(Entries with scene source code)
== == ==

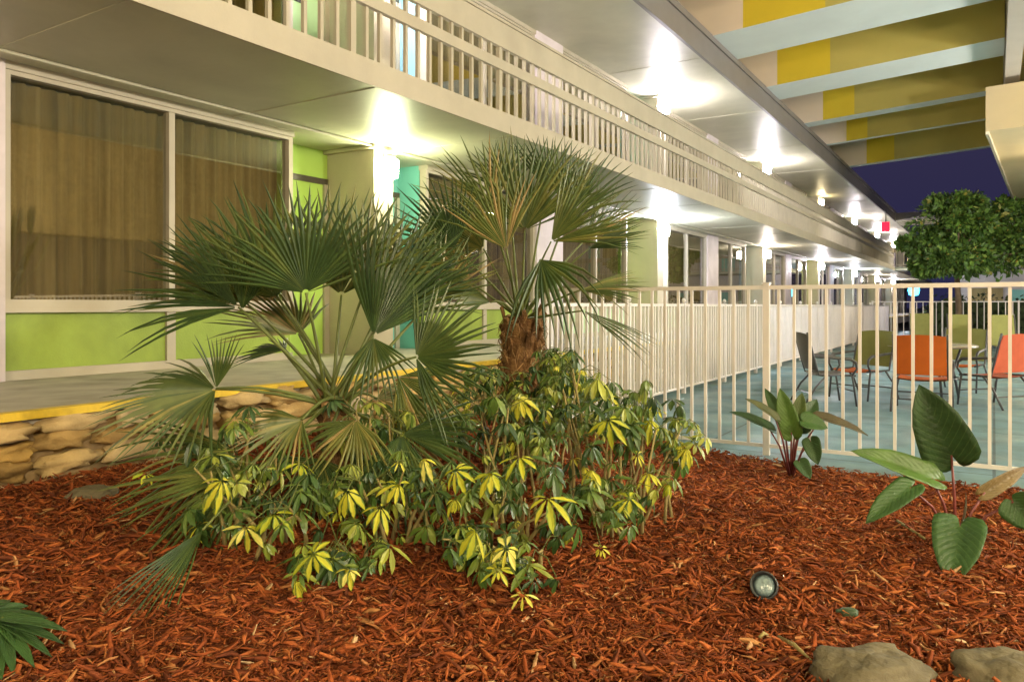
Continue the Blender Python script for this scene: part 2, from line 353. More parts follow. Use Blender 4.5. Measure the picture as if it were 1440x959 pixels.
# soffit seam strips
for t in np.arange(YA + 2.4, YB, 4.55): MB().box(DW + .01, DK - .03, t, t + .05, SOF2 - .006, SOF2 + .01).build('soffit_strip', M['soffit'], B)
for t in np.arange(YA + .3, YB, 2.275): MB().box(DW + .01, DK - .03, t, t + .035, SOF - .005, SOF + .01).build('soffit_strip', M['soffit'], B)
MB().tube([(DW + .35, YA, SOF - .02), (DW + .35, YB, SOF - .02)], .014, 8).build('conduit', M['soffit'], B)
doorcols = {(0, 0): ('limedoor', 'teal'), (0, 1): ('palegreen', 'paleblue'), (1, 0): ('paleblue', 'palegreen'), (1, 1): ('limedoor', 'paleblue')}
curt = {}
def curtain(mb, ya, yb, z0, z1, x, seed):
    rs = random.Random(seed); n = int((yb - ya) / .03); vs = []
    ph = 0
    for i in range(n + 1):
        y = ya + (yb - ya) * i / n; ph += rs.uniform(.9, 2.2)
        vs += [(x + .035 * math.sin(ph), y, z0), (x + .035 * math.sin(ph) + .004, y, z1)]
    mb.add(vs, [(2 * i, 2 * i + 2, 2 * i + 3, 2 * i + 1) for i in range(n)], .5)
for ci, ct in enumerate(COLT):
    for fl in (0, 1):
        zb, zt = ((WALK, SOF), (ST, SOF2))[fl]
        far = ci >= 6
        # piers at both module ends
        for side in (-1, 1):
            pe = ct + side * HB
            if side < 0 or ci == len(COLT) - 1:
                MB().box(DW - .62, DW + .09, pe - .46, pe + .46, zb, zt).build('pier', M['mauve'], B)
            wa, wb = sorted((ct + side * 1.17, ct + side * (HB - .46)))
            # window set: frame + spandrel
            zs, zh = zb + .64, zt - .10
            fr = MB(); mid = (wa + wb) / 2
            fr.box(DW - .06, DW + .05, wa, wa + .055, zs, zh); fr.box(DW - .06, DW + .05, wb - .055, wb, zs, zh)
            fr.box(DW - .05, DW + .04, mid - .03, mid + .03, zs, zh)
            fr.box(DW - .06, DW + .05, wa, wb, zh, zh + .035); fr.box(DW - .08, DW + .075, wa, wb, zh + .035, zt)
            win = fr.build('window', M['trim'], B)
            MB().box(DW - .08, DW + .085, wa, wb, zs - .105, zs).build('sill', M['trim'], win)
            MB().box(DW - .015, DW - .010, wa + .055, mid - .03, zs, zh).box(DW - .015, DW - .010, mid + .03, wb - .055, zs, zh).build('pane', M['glass'], win)
            cm = MB(); curtain(cm, wa, wb, zs, zh, DW - .16, ci * 7 + fl * 3 + side); cm.build('curtain', M['curtain'], win, True)
            pm = MB().box(DW - .1, DW, wa, wb, zb + .075, zs - .105).build('spandrel_panel', M['lime'] if ci < 2 else M['teal' if ci % 2 else 'palegreen'], B)
            tr = MB().box(DW - .1, DW + .045, wa, wb, zb, zb + .075)
            for yy in (mid - .045, ): tr.box(DW, DW + .03, yy, yy + .09, zb + .075, zs - .105)
            tr.build('panel_trim', M['trim'], B)
            # recess with door
            ra, rb = sorted((ct + side * .17, ct + side * 1.17)); dc = M[doorcols[(min(ci, 2) % 2 if ci != 1 else 0, fl)][0 if side < 0 else 1]]
            if ci >= 2: dc = M[['limedoor', 'teal', 'paleblue', 'palegreen'][(ci * 2 + fl + (side > 0)) % 4]]
            XR = DW - .45
            MB().box(XR - .1, XR, ra, rb, zt - .35, zt).build('transom_panel', dc, B)
            MB().box(XR - .1, XR + .03, ra, rb, zt - .42, zt - .35).build('transom_bar', M['dark'], B)
            dr = MB().box(XR - .06, XR, ra + .08, rb - .08, zb, zt - .42).build('door', dc, B)
            jm = MB(); jm.box(XR - .08, XR + .035, ra, ra + .08, zb, zt - .42).box(XR - .08, XR + .035, rb - .08, rb, zb, zt - .42).build('jamb', M['trim'], dr)
            hy = rb - .16 if side < 0 else ra + .16
            MB().bar((XR + .06, hy, zb + 1.0), (XR + .06, hy + (.1 if side > 0 else -.1), zb + 1.0), .02, .02).tube([(XR - .01, hy, zb + 1.0), (XR + .07, hy, zb + 1.0)], .02, 8).build('handle', M['dark'], dr)
            MB().box(XR, XR + .012, (ra + rb) / 2 - .07, (ra + rb) / 2 + .07, zb + 1.55, zb + 1.65).build('number_plate', M['black'], dr)
            # reveal of the recess
            rv = ct + side * 1.17
            MB().box(XR - .1, DW - .08, min(rv, rv + side * .06), max(rv, rv + side * .06), zb, zt).build('recess_side', dc, B)
        cm = MB().box(DW - .55, -6.27, ct - .17, ct + .17, zb, zt - .045).box(DW - .56, -6.2, ct - .24, ct + .24, zt - .045, zt - .003)
        cm.build('column', M['column'], B)
# balcony railing
RX = DK - .035
rl = thing('balcony_railing', 'long tan balcony railing with upright balusters and a wide top board', 'railing', (RX, 10, ST))
yr0, yr1 = -1.0, 45.9
MB().box(RX - .02, RX + .03, yr0, yr1, ST + .76, ST + 1.03).box(RX - .06, RX + .05, yr0, yr1, ST + 1.03, ST + 1.06).build('top_board', M['trim'], rl)
MB().box(RX - .015, RX + .035, yr0, yr1, ST + .51, ST + .62).build('mid_rail', M['trim'], rl)
MB().box(RX - .03, RX + .02, yr0, yr1, ST + .02, ST + .06).build('bottom_rail', M['trim'], rl)
rest = MB(); nb = 0; y = 2.3
while y < yr1:
    post = abs((y - 2.47) % 2.275) < .088
    if post: MB().box(RX - .035, RX + .014, y - .03, y + .03, ST, ST + .76).build('post', M['trim'], rl)
    elif nb < 100:
        MB().box(RX - .028, RX + .006, y - .017, y + .017, ST + .06, ST + .76).build('baluster', M['trim'], rl); nb += 1
    else: rest.box(RX - .028, RX + .006, y - .017, y + .017, ST + .06, ST + .76)
    y += .176
tag(rest.build('far_balusters', M['trim'], rl), kind='stuff')
# ------------------------------------------------------------------ wall lamps
def lamp_bm(mat_, x, y, zt, label, far, group):
    t = thing('wall_lamp', label, 'wall lamp', (x, y, zt), 0, group)
    c = (x + .10, y, zt)
    MB().lathe([(.075, -.34), (.10, -.33), (.105, -.13), (.06, -.10)], 20, c).build('glass_shade', mat_, t, True)
    MB().lathe([(.062, -.10), (.068, -.07), (.03, -.055), (.0, -.055)], 16, c).box(x - .01, x + .09, y - .025, y + .025, zt - .09, zt - .06).build('bracket', M['dark'], t)
    return t
orderw = ['nearest', 'second', 'third', 'fourth', 'fifth', 'sixth', 'seventh', 'eighth']
for i, ct in enumerate(COLT[1:]):
    if ct < 70:
        lamp_bm(M['lampwarm'] if i == 0 else M[['lampcool', 'lampblue', 'lampdim'][i % 3]], -6.27, ct, SOF - .04, 'lit ground floor wall lamp, %s of the row of lamps under the balcony' % orderw[i], i > 3, 'lamps on the ground floor columns')
        lamp_bm(M['lampyel'] if i == 3 else M['lampcool'], -6.27, ct, SOF2 - .04, ('lit upper floor wall lamp above the nearest ground floor lamp' if i == 0 else 'lit upper floor wall lamp, %s along the soffit from the camera' % orderw[i]), i > 3, 'lamps on the upper floor columns')
# ------------------------------------------------------------------ far wing across the end
Wg = thing('end_wing', 'far wing closing the courtyard with its own balcony and lit rooms', 'building', (2, 48, 0))
MB().box(DK, 18, 46, 48.4, SOF, ST).build('balcony_slab', M['soffit'], Wg)
MB().box(DK, 18, 45.9, 49.5, SOF2, RT2 - .1).build('roof', M['soffit'], Wg)
MB().box(DK + .1, 18, 45.84, 45.9, SOF2 - .05, RT2 - .1).build('roof_fascia', M['roofing'], Wg)
MB().box(-1.8, 18, 48.4, 52, 0, RT2 - .1).build('wall', M['offwhite'], Wg)
for x in (-1.2, 1.8, 5, 8.2):
    for z in (.1, ST):
        f_ = MB().box(x, x + 1.6, 48.33, 48.4, z + .7, z + 2.2).build('window', M['curtain'], Wg)
        MB().box(x + 1.85, x + 2.7, 48.34, 48.4, z, z + 2.1).build('door', M['teal'], Wg)
wr = thing('end_railing', 'short tan railing of the far wing balcony beside the tree', 'railing', (2, 45.95, ST))
MB().box(DK, 18, 45.93, 45.97, ST + .78, ST + 1.05).box(DK, 18, 45.93, 45.97, ST + .1, ST + .14).build('rails', M['trim'], wr)
bb = MB()
for x in np.arange(DK + .1, 18, .18): bb.box(x, x + .03, 45.94, 45.965, ST, ST + .78)
tag(bb.build('balusters', M['trim'], wr), kind='stuff')
for i, (x, z) in enumerate(((-2.3, SOF2), (-1.5, SOF2 - .2))):
    p = at((1288, 1299)[i], (363, 369)[i], 40.5)
    t = thing('porch_lamp', ('small yellow lamp glowing on the far wing balcony, left of two', 'small yellow lamp glowing on the far wing balcony, closer to the tree')[i], 'lamp', (p.x, p.y, p.z), 0, 'lamps on the far balcony')
    MB().lathe([(.0, -.13), (.09, -.1), (.12, 0), (.09, .1), (0, .13)], 12, p).build('glass_globe', M['lampyel'], t, True)
    MB().tube([p + Vector((0, 0, .12)), Vector((p.x, p.y, SOF2))], .015, 6).build('rod', M['dark'], t)
p = at(1285, 408, 40)
t = thing('cyan_lamp', 'cyan glowing lamp standing at the far end of the pool terrace', 'lamp', (p.x, p.y, 0))
MB().lathe([(.0, -.3), (.22, -.26), (.28, 0), (.2, .28), (0, .34)], 14, p).build('glass_globe', M['lampcyan'], t, True)
MB().tube([(p.x, p.y, 0), (p.x, p.y, p.z - .28)], .06, 8).build('pole', M['dark'], t)
p = at(1247, 320, 37)
t = thing('red_sign', 'small red lit sign hanging under the upper soffit', 'sign', (p.x, p.y, p.z))
MB().box(p.x - .22, p.x + .12, p.y - .03, p.y + .03, p.z - .2, p.z + .26).build('panel', M['signred'], t)
MB().box(p.x - .06, p.x - .02, p.y - .01, p.y + .01, p.z + .26, SOF2).build('hanger', M['dark'], t)
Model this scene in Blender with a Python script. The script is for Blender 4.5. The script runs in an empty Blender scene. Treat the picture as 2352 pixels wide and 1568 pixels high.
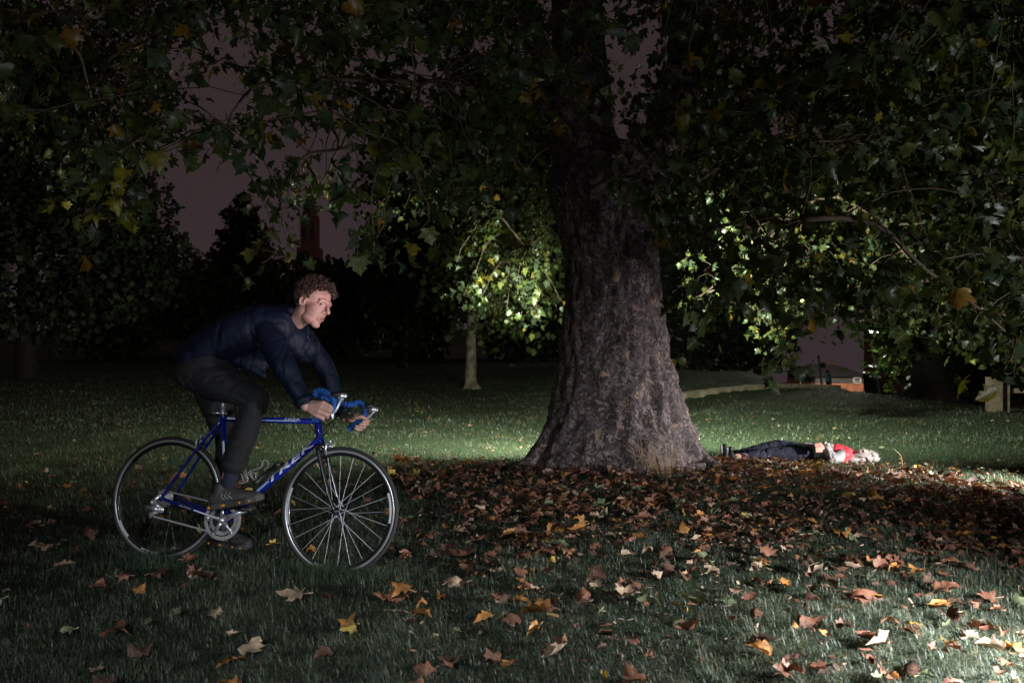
import bpy, bmesh, math, random
import numpy as np
from mathutils import Vector, Matrix, noise as mn

random.seed(7); RNG = np.random.default_rng(7)
R = math.radians
sc = bpy.context.scene
COL = sc.collection
F = 1829.0; H = 1.32; HZ = 740.0                       # lens and eye height in units of a 2352 px wide picture

# ------------------------------------------------------------------ camera
cd = bpy.data.cameras.new('camera'); cam = bpy.data.objects.new('camera', cd); COL.objects.link(cam)
cam.location = (0, 0, H); cam.rotation_euler = (R(90), 0, 0)
cd.sensor_width = 36.0; cd.lens = 36.0 * F / 2352.0
cd.shift_y = -(784.0 - HZ) / 2352.0
cd.clip_start = 0.05; cd.clip_end = 1500
cd.dof.use_dof = True; cd.dof.focus_distance = 4.9; cd.dof.aperture_fstop = 3.2
sc.camera = cam

# ------------------------------------------------------------------ night sky and lamps
w = bpy.data.worlds.new('World'); sc.world = w; w.use_nodes = True
nt = w.node_tree; nt.nodes.clear()
wo = nt.nodes.new('ShaderNodeOutputWorld'); bg = nt.nodes.new('ShaderNodeBackground')
tc = nt.nodes.new('ShaderNodeTexCoord'); sx = nt.nodes.new('ShaderNodeSeparateXYZ'); cr = nt.nodes.new('ShaderNodeValToRGB')
nz = nt.nodes.new('ShaderNodeTexNoise'); nz.inputs['Scale'].default_value = 2.2; nz.inputs['Detail'].default_value = 3
nt.links.new(tc.outputs['Generated'], sx.inputs[0]); nt.links.new(tc.outputs['Generated'], nz.inputs['Vector'])
ma = nt.nodes.new('ShaderNodeMath'); ma.operation = 'MULTIPLY_ADD'; ma.inputs[1].default_value = 0.12
nt.links.new(nz.outputs['Fac'], ma.inputs[0]); nt.links.new(sx.outputs['Z'], ma.inputs[2])
nt.links.new(ma.outputs[0], cr.inputs[0])
cr.color_ramp.elements[0].position = 0.0; cr.color_ramp.elements[0].color = (0.038, 0.0265, 0.0295, 1)
cr.color_ramp.elements[1].position = 0.8; cr.color_ramp.elements[1].color = (0.030, 0.019, 0.020, 1)
nt.links.new(cr.outputs[0], bg.inputs['Color']); bg.inputs['Strength'].default_value = 1.0
nt.links.new(bg.outputs[0], wo.inputs[0])

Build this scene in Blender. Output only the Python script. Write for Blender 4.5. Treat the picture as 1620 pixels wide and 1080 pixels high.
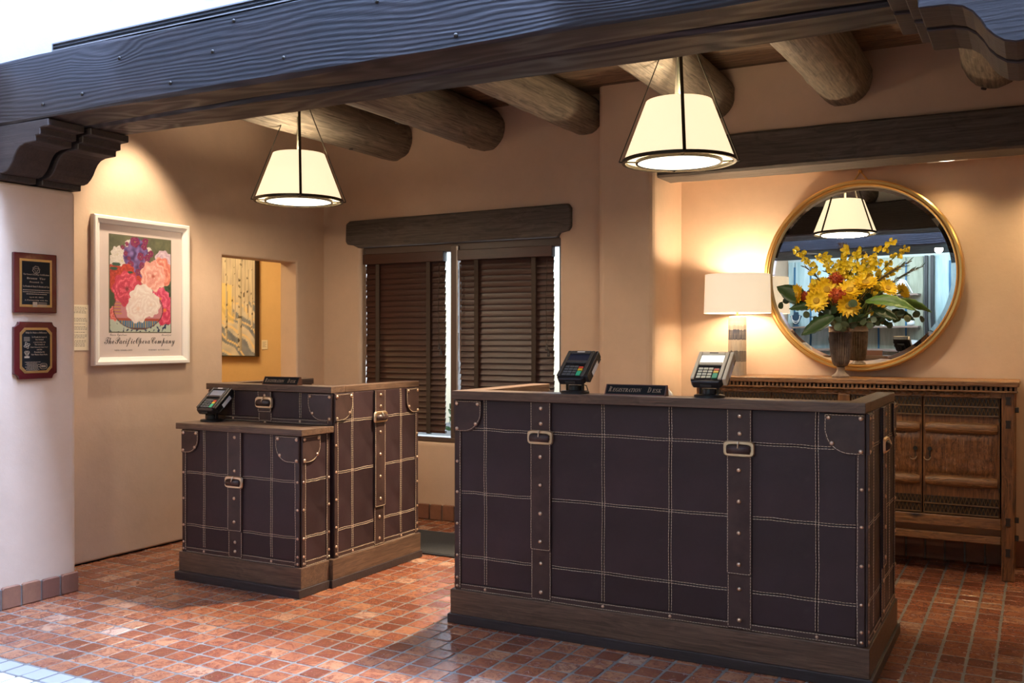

== == ==

[WRITTEN REQUEST] Using the material above, copy every line in which the string "Treat" occurs.

[ANSWER TO THE EXERCISE]
Model this scene in Blender with a Python script. The script is for Blender 4.5. The script runs in an empty Blender scene. Treat the picture as 2352 pixels wide and 1568 pixels high.
Build this scene in Blender. Output only the Python script. Write for Blender 4.5. Treat the picture as 1620 pixels wide and 1080 pixels high.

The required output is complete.